▶ **Instructions to follow**
Reproduce the listing below character for character; drop every image.

▶ **Information supplied**

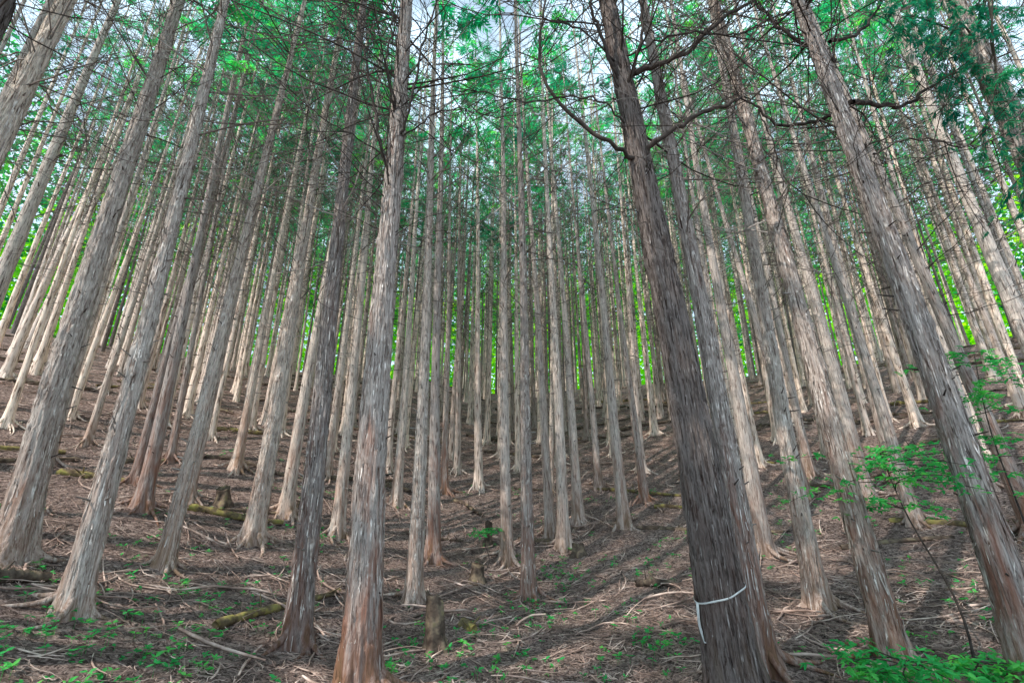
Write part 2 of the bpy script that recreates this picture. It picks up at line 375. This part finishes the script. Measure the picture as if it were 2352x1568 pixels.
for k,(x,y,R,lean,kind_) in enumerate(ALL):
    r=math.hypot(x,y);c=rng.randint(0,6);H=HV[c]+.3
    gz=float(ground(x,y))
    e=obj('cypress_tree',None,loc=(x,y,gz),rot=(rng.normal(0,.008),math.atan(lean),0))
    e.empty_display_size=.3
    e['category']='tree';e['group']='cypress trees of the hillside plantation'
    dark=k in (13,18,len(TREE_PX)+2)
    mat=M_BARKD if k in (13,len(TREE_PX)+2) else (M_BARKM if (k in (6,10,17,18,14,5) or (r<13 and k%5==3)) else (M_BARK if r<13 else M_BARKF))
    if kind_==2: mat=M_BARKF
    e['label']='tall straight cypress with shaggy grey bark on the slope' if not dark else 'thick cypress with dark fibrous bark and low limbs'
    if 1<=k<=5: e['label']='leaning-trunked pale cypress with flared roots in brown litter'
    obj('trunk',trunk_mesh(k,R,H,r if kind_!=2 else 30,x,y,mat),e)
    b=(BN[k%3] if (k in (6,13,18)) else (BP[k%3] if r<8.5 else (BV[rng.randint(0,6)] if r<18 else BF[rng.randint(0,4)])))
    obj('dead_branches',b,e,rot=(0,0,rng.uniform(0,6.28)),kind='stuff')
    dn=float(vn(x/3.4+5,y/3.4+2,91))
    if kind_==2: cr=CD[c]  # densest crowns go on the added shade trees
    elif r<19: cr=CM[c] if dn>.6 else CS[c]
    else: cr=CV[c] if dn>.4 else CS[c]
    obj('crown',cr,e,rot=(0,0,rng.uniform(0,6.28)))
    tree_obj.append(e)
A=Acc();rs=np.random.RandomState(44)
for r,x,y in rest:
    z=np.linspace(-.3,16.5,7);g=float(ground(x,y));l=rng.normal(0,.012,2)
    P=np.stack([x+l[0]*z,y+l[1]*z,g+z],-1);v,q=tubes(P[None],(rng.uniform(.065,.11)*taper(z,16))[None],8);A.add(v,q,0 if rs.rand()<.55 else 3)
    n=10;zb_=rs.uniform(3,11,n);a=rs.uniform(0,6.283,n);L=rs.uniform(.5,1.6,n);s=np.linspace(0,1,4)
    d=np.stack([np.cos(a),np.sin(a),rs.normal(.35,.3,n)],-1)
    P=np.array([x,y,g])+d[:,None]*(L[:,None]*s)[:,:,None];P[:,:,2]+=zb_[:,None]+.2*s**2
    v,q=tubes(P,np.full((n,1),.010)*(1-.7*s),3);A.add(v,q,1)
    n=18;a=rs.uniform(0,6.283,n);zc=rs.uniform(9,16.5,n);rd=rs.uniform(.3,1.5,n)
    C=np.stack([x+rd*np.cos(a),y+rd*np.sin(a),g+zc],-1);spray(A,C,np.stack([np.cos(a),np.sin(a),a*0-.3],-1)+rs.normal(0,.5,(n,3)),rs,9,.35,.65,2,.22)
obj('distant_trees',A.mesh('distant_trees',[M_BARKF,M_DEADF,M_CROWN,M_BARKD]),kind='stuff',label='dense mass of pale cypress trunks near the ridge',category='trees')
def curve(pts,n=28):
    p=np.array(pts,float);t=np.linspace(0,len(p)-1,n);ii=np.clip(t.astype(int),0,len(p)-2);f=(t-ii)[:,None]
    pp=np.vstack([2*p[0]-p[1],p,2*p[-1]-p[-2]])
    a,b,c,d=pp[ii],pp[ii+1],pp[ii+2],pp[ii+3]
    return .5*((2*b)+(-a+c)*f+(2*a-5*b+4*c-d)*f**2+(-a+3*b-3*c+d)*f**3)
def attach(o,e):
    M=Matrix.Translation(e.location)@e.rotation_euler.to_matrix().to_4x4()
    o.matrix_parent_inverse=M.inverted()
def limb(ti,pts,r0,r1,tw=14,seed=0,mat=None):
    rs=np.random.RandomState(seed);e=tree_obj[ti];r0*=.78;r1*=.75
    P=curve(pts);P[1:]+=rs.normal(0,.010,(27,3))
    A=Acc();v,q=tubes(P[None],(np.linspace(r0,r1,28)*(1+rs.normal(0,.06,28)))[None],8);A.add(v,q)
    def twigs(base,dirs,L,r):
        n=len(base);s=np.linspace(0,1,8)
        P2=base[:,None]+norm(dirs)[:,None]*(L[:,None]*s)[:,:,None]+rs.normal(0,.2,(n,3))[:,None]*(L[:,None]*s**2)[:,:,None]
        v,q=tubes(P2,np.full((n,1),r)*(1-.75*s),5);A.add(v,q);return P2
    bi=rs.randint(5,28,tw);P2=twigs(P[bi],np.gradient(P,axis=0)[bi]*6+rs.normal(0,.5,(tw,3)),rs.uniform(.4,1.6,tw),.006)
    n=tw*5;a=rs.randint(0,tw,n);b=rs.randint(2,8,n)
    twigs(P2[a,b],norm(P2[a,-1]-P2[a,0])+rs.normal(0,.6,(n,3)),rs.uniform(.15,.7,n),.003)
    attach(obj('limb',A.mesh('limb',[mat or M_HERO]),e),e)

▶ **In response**
Write part 2 of the bpy script that recreates this picture. It picks up at line 375. This part finishes the script. Measure the picture as if it were 2352x1568 pixels.
for k,(x,y,R,lean,kind_) in enumerate(ALL):
    r=math.hypot(x,y);c=rng.randint(0,6);H=HV[c]+.3
    gz=float(ground(x,y))
    e=obj('cypress_tree',None,loc=(x,y,gz),rot=(rng.normal(0,.008),math.atan(lean),0))
    e.empty_display_size=.3
    e['category']='tree';e['group']='cypress trees of the hillside plantation'
    dark=k in (13,18,len(TREE_PX)+2)
    mat=M_BARKD if k in (13,len(TREE_PX)+2) else (M_BARKM if (k in (6,10,17,18,14,5) or (r<13 and k%5==3)) else (M_BARK if r<13 else M_BARKF))
    if kind_==2: mat=M_BARKF
    e['label']='tall straight cypress with shaggy grey bark on the slope' if not dark else 'thick cypress with dark fibrous bark and low limbs'
    if 1<=k<=5: e['label']='leaning-trunked pale cypress with flared roots in brown litter'
    obj('trunk',trunk_mesh(k,R,H,r if kind_!=2 else 30,x,y,mat),e)
    b=(BN[k%3] if (k in (6,13,18)) else (BP[k%3] if r<8.5 else (BV[rng.randint(0,6)] if r<18 else BF[rng.randint(0,4)])))
    obj('dead_branches',b,e,rot=(0,0,rng.uniform(0,6.28)),kind='stuff')
    dn=float(vn(x/3.4+5,y/3.4+2,91))
    if kind_==2: cr=CD[c]  # densest crowns go on the added shade trees
    elif r<19: cr=CM[c] if dn>.6 else CS[c]
    else: cr=CV[c] if dn>.4 else CS[c]
    obj('crown',cr,e,rot=(0,0,rng.uniform(0,6.28)))
    tree_obj.append(e)
A=Acc();rs=np.random.RandomState(44)
for r,x,y in rest:
    z=np.linspace(-.3,16.5,7);g=float(ground(x,y));l=rng.normal(0,.012,2)
    P=np.stack([x+l[0]*z,y+l[1]*z,g+z],-1);v,q=tubes(P[None],(rng.uniform(.065,.11)*taper(z,16))[None],8);A.add(v,q,0 if rs.rand()<.55 else 3)
    n=10;zb_=rs.uniform(3,11,n);a=rs.uniform(0,6.283,n);L=rs.uniform(.5,1.6,n);s=np.linspace(0,1,4)
    d=np.stack([np.cos(a),np.sin(a),rs.normal(.35,.3,n)],-1)
    P=np.array([x,y,g])+d[:,None]*(L[:,None]*s)[:,:,None];P[:,:,2]+=zb_[:,None]+.2*s**2
    v,q=tubes(P,np.full((n,1),.010)*(1-.7*s),3);A.add(v,q,1)
    n=18;a=rs.uniform(0,6.283,n);zc=rs.uniform(9,16.5,n);rd=rs.uniform(.3,1.5,n)
    C=np.stack([x+rd*np.cos(a),y+rd*np.sin(a),g+zc],-1);spray(A,C,np.stack([np.cos(a),np.sin(a),a*0-.3],-1)+rs.normal(0,.5,(n,3)),rs,9,.35,.65,2,.22)
obj('distant_trees',A.mesh('distant_trees',[M_BARKF,M_DEADF,M_CROWN,M_BARKD]),kind='stuff',label='dense mass of pale cypress trunks near the ridge',category='trees')
def curve(pts,n=28):
    p=np.array(pts,float);t=np.linspace(0,len(p)-1,n);ii=np.clip(t.astype(int),0,len(p)-2);f=(t-ii)[:,None]
    pp=np.vstack([2*p[0]-p[1],p,2*p[-1]-p[-2]])
    a,b,c,d=pp[ii],pp[ii+1],pp[ii+2],pp[ii+3]
    return .5*((2*b)+(-a+c)*f+(2*a-5*b+4*c-d)*f**2+(-a+3*b-3*c+d)*f**3)
def attach(o,e):
    M=Matrix.Translation(e.location)@e.rotation_euler.to_matrix().to_4x4()
    o.matrix_parent_inverse=M.inverted()
def limb(ti,pts,r0,r1,tw=14,seed=0,mat=None):
    rs=np.random.RandomState(seed);e=tree_obj[ti];r0*=.78;r1*=.75
    P=curve(pts);P[1:]+=rs.normal(0,.010,(27,3))
    A=Acc();v,q=tubes(P[None],(np.linspace(r0,r1,28)*(1+rs.normal(0,.06,28)))[None],8);A.add(v,q)
    def twigs(base,dirs,L,r):
        n=len(base);s=np.linspace(0,1,8)
        P2=base[:,None]+norm(dirs)[:,None]*(L[:,None]*s)[:,:,None]+rs.normal(0,.2,(n,3))[:,None]*(L[:,None]*s**2)[:,:,None]
        v,q=tubes(P2,np.full((n,1),r)*(1-.75*s),5);A.add(v,q);return P2
    bi=rs.randint(5,28,tw);P2=twigs(P[bi],np.gradient(P,axis=0)[bi]*6+rs.normal(0,.5,(tw,3)),rs.uniform(.4,1.6,tw),.006)
    n=tw*5;a=rs.randint(0,tw,n);b=rs.randint(2,8,n)
    twigs(P2[a,b],norm(P2[a,-1]-P2[a,0])+rs.normal(0,.6,(n,3)),rs.uniform(.15,.7,n),.003)
    attach(obj('limb',A.mesh('limb',[mat or M_HERO]),e),e)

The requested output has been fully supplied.